>> start Given material

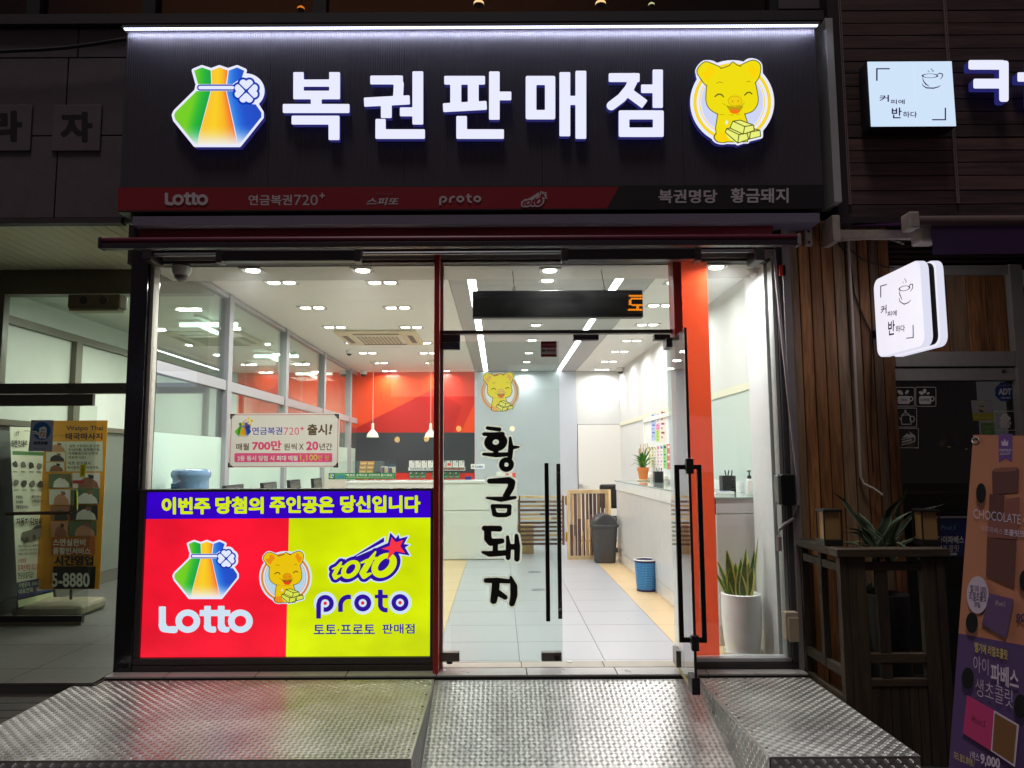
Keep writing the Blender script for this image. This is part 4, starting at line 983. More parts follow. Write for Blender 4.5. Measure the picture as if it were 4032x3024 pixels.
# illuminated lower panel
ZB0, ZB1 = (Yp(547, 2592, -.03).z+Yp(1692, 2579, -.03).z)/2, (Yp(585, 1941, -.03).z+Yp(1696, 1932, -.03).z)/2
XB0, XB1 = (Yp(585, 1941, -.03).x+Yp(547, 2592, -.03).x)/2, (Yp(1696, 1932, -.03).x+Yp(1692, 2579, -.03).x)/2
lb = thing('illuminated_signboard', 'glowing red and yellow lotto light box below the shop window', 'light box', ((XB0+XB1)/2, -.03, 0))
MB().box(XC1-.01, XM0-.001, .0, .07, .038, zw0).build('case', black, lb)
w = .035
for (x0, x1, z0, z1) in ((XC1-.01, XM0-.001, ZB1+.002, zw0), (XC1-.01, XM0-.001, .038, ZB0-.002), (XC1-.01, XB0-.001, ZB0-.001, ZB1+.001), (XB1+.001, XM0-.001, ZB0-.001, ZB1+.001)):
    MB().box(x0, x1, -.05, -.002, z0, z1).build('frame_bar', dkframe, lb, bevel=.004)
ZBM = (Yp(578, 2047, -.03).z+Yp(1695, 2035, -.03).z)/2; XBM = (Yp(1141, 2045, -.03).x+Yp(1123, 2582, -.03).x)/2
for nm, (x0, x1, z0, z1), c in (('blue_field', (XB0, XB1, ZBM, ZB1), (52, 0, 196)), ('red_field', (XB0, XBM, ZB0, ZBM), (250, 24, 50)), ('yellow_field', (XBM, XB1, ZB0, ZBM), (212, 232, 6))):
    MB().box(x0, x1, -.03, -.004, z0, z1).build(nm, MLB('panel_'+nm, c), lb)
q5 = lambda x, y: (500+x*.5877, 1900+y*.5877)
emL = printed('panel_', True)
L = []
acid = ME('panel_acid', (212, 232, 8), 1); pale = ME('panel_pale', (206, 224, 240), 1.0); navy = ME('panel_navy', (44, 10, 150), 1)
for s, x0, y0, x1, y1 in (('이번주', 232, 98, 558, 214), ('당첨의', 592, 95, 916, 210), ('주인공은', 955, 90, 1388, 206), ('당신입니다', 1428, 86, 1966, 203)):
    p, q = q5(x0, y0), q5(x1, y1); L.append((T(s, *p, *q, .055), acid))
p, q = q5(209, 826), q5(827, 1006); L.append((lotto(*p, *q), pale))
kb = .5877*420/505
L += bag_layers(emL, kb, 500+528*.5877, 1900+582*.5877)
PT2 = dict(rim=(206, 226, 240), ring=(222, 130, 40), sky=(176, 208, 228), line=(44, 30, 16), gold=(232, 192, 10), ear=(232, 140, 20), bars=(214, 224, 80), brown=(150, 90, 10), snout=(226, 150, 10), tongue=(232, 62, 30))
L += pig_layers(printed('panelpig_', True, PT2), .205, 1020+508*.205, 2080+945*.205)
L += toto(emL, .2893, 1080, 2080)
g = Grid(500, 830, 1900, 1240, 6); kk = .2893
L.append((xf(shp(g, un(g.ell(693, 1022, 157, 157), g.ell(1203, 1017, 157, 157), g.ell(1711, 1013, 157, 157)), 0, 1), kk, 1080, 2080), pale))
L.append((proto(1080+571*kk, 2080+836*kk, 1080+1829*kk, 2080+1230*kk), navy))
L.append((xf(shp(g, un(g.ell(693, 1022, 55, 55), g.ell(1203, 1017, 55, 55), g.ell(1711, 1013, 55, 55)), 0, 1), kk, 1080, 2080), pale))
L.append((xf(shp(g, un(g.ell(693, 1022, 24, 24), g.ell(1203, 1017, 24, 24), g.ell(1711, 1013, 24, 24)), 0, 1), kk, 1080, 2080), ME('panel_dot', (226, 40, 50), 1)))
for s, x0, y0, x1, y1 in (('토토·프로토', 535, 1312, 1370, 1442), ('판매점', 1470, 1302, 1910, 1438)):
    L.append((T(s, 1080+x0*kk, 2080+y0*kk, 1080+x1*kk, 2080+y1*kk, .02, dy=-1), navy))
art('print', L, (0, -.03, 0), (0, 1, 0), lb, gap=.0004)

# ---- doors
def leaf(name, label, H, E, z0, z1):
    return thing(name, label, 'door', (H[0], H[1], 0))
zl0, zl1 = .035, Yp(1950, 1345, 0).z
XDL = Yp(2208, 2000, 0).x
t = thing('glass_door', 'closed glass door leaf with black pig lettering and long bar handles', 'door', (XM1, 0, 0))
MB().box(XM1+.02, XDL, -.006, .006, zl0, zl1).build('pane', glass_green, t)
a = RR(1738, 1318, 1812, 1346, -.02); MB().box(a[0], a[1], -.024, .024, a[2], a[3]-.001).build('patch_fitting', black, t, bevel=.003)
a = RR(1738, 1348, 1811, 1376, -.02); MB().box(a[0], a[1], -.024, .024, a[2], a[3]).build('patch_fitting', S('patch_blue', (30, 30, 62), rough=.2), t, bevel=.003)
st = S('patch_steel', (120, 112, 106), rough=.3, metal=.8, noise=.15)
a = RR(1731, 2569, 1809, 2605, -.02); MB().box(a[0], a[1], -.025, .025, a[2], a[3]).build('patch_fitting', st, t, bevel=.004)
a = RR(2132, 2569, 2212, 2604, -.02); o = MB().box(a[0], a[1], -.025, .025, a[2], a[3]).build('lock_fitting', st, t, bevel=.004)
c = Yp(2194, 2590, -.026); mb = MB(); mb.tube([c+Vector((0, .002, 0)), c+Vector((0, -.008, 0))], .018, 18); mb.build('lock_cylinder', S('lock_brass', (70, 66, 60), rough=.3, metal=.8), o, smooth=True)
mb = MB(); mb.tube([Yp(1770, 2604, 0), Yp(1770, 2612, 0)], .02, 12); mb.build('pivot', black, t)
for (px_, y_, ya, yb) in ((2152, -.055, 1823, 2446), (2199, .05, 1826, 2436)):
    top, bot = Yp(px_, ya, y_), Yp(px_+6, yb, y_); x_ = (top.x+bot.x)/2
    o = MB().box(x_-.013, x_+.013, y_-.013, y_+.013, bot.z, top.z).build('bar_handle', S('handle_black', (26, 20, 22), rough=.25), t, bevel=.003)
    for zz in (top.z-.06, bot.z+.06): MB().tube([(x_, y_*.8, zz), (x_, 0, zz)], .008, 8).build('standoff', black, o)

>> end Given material

Copy every line above word for word and exclude the pictures.

• _Task output_:
Keep writing the Blender script for this image. This is part 4, starting at line 983. More parts follow. Write for Blender 4.5. Measure the picture as if it were 4032x3024 pixels.
# illuminated lower panel
ZB0, ZB1 = (Yp(547, 2592, -.03).z+Yp(1692, 2579, -.03).z)/2, (Yp(585, 1941, -.03).z+Yp(1696, 1932, -.03).z)/2
XB0, XB1 = (Yp(585, 1941, -.03).x+Yp(547, 2592, -.03).x)/2, (Yp(1696, 1932, -.03).x+Yp(1692, 2579, -.03).x)/2
lb = thing('illuminated_signboard', 'glowing red and yellow lotto light box below the shop window', 'light box', ((XB0+XB1)/2, -.03, 0))
MB().box(XC1-.01, XM0-.001, .0, .07, .038, zw0).build('case', black, lb)
w = .035
for (x0, x1, z0, z1) in ((XC1-.01, XM0-.001, ZB1+.002, zw0), (XC1-.01, XM0-.001, .038, ZB0-.002), (XC1-.01, XB0-.001, ZB0-.001, ZB1+.001), (XB1+.001, XM0-.001, ZB0-.001, ZB1+.001)):
    MB().box(x0, x1, -.05, -.002, z0, z1).build('frame_bar', dkframe, lb, bevel=.004)
ZBM = (Yp(578, 2047, -.03).z+Yp(1695, 2035, -.03).z)/2; XBM = (Yp(1141, 2045, -.03).x+Yp(1123, 2582, -.03).x)/2
for nm, (x0, x1, z0, z1), c in (('blue_field', (XB0, XB1, ZBM, ZB1), (52, 0, 196)), ('red_field', (XB0, XBM, ZB0, ZBM), (250, 24, 50)), ('yellow_field', (XBM, XB1, ZB0, ZBM), (212, 232, 6))):
    MB().box(x0, x1, -.03, -.004, z0, z1).build(nm, MLB('panel_'+nm, c), lb)
q5 = lambda x, y: (500+x*.5877, 1900+y*.5877)
emL = printed('panel_', True)
L = []
acid = ME('panel_acid', (212, 232, 8), 1); pale = ME('panel_pale', (206, 224, 240), 1.0); navy = ME('panel_navy', (44, 10, 150), 1)
for s, x0, y0, x1, y1 in (('이번주', 232, 98, 558, 214), ('당첨의', 592, 95, 916, 210), ('주인공은', 955, 90, 1388, 206), ('당신입니다', 1428, 86, 1966, 203)):
    p, q = q5(x0, y0), q5(x1, y1); L.append((T(s, *p, *q, .055), acid))
p, q = q5(209, 826), q5(827, 1006); L.append((lotto(*p, *q), pale))
kb = .5877*420/505
L += bag_layers(emL, kb, 500+528*.5877, 1900+582*.5877)
PT2 = dict(rim=(206, 226, 240), ring=(222, 130, 40), sky=(176, 208, 228), line=(44, 30, 16), gold=(232, 192, 10), ear=(232, 140, 20), bars=(214, 224, 80), brown=(150, 90, 10), snout=(226, 150, 10), tongue=(232, 62, 30))
L += pig_layers(printed('panelpig_', True, PT2), .205, 1020+508*.205, 2080+945*.205)
L += toto(emL, .2893, 1080, 2080)
g = Grid(500, 830, 1900, 1240, 6); kk = .2893
L.append((xf(shp(g, un(g.ell(693, 1022, 157, 157), g.ell(1203, 1017, 157, 157), g.ell(1711, 1013, 157, 157)), 0, 1), kk, 1080, 2080), pale))
L.append((proto(1080+571*kk, 2080+836*kk, 1080+1829*kk, 2080+1230*kk), navy))
L.append((xf(shp(g, un(g.ell(693, 1022, 55, 55), g.ell(1203, 1017, 55, 55), g.ell(1711, 1013, 55, 55)), 0, 1), kk, 1080, 2080), pale))
L.append((xf(shp(g, un(g.ell(693, 1022, 24, 24), g.ell(1203, 1017, 24, 24), g.ell(1711, 1013, 24, 24)), 0, 1), kk, 1080, 2080), ME('panel_dot', (226, 40, 50), 1)))
for s, x0, y0, x1, y1 in (('토토·프로토', 535, 1312, 1370, 1442), ('판매점', 1470, 1302, 1910, 1438)):
    L.append((T(s, 1080+x0*kk, 2080+y0*kk, 1080+x1*kk, 2080+y1*kk, .02, dy=-1), navy))
art('print', L, (0, -.03, 0), (0, 1, 0), lb, gap=.0004)

# ---- doors
def leaf(name, label, H, E, z0, z1):
    return thing(name, label, 'door', (H[0], H[1], 0))
zl0, zl1 = .035, Yp(1950, 1345, 0).z
XDL = Yp(2208, 2000, 0).x
t = thing('glass_door', 'closed glass door leaf with black pig lettering and long bar handles', 'door', (XM1, 0, 0))
MB().box(XM1+.02, XDL, -.006, .006, zl0, zl1).build('pane', glass_green, t)
a = RR(1738, 1318, 1812, 1346, -.02); MB().box(a[0], a[1], -.024, .024, a[2], a[3]-.001).build('patch_fitting', black, t, bevel=.003)
a = RR(1738, 1348, 1811, 1376, -.02); MB().box(a[0], a[1], -.024, .024, a[2], a[3]).build('patch_fitting', S('patch_blue', (30, 30, 62), rough=.2), t, bevel=.003)
st = S('patch_steel', (120, 112, 106), rough=.3, metal=.8, noise=.15)
a = RR(1731, 2569, 1809, 2605, -.02); MB().box(a[0], a[1], -.025, .025, a[2], a[3]).build('patch_fitting', st, t, bevel=.004)
a = RR(2132, 2569, 2212, 2604, -.02); o = MB().box(a[0], a[1], -.025, .025, a[2], a[3]).build('lock_fitting', st, t, bevel=.004)
c = Yp(2194, 2590, -.026); mb = MB(); mb.tube([c+Vector((0, .002, 0)), c+Vector((0, -.008, 0))], .018, 18); mb.build('lock_cylinder', S('lock_brass', (70, 66, 60), rough=.3, metal=.8), o, smooth=True)
mb = MB(); mb.tube([Yp(1770, 2604, 0), Yp(1770, 2612, 0)], .02, 12); mb.build('pivot', black, t)
for (px_, y_, ya, yb) in ((2152, -.055, 1823, 2446), (2199, .05, 1826, 2436)):
    top, bot = Yp(px_, ya, y_), Yp(px_+6, yb, y_); x_ = (top.x+bot.x)/2
    o = MB().box(x_-.013, x_+.013, y_-.013, y_+.013, bot.z, top.z).build('bar_handle', S('handle_black', (26, 20, 22), rough=.25), t, bevel=.003)
    for zz in (top.z-.06, bot.z+.06): MB().tube([(x_, y_*.8, zz), (x_, 0, zz)], .008, 8).build('standoff', black, o)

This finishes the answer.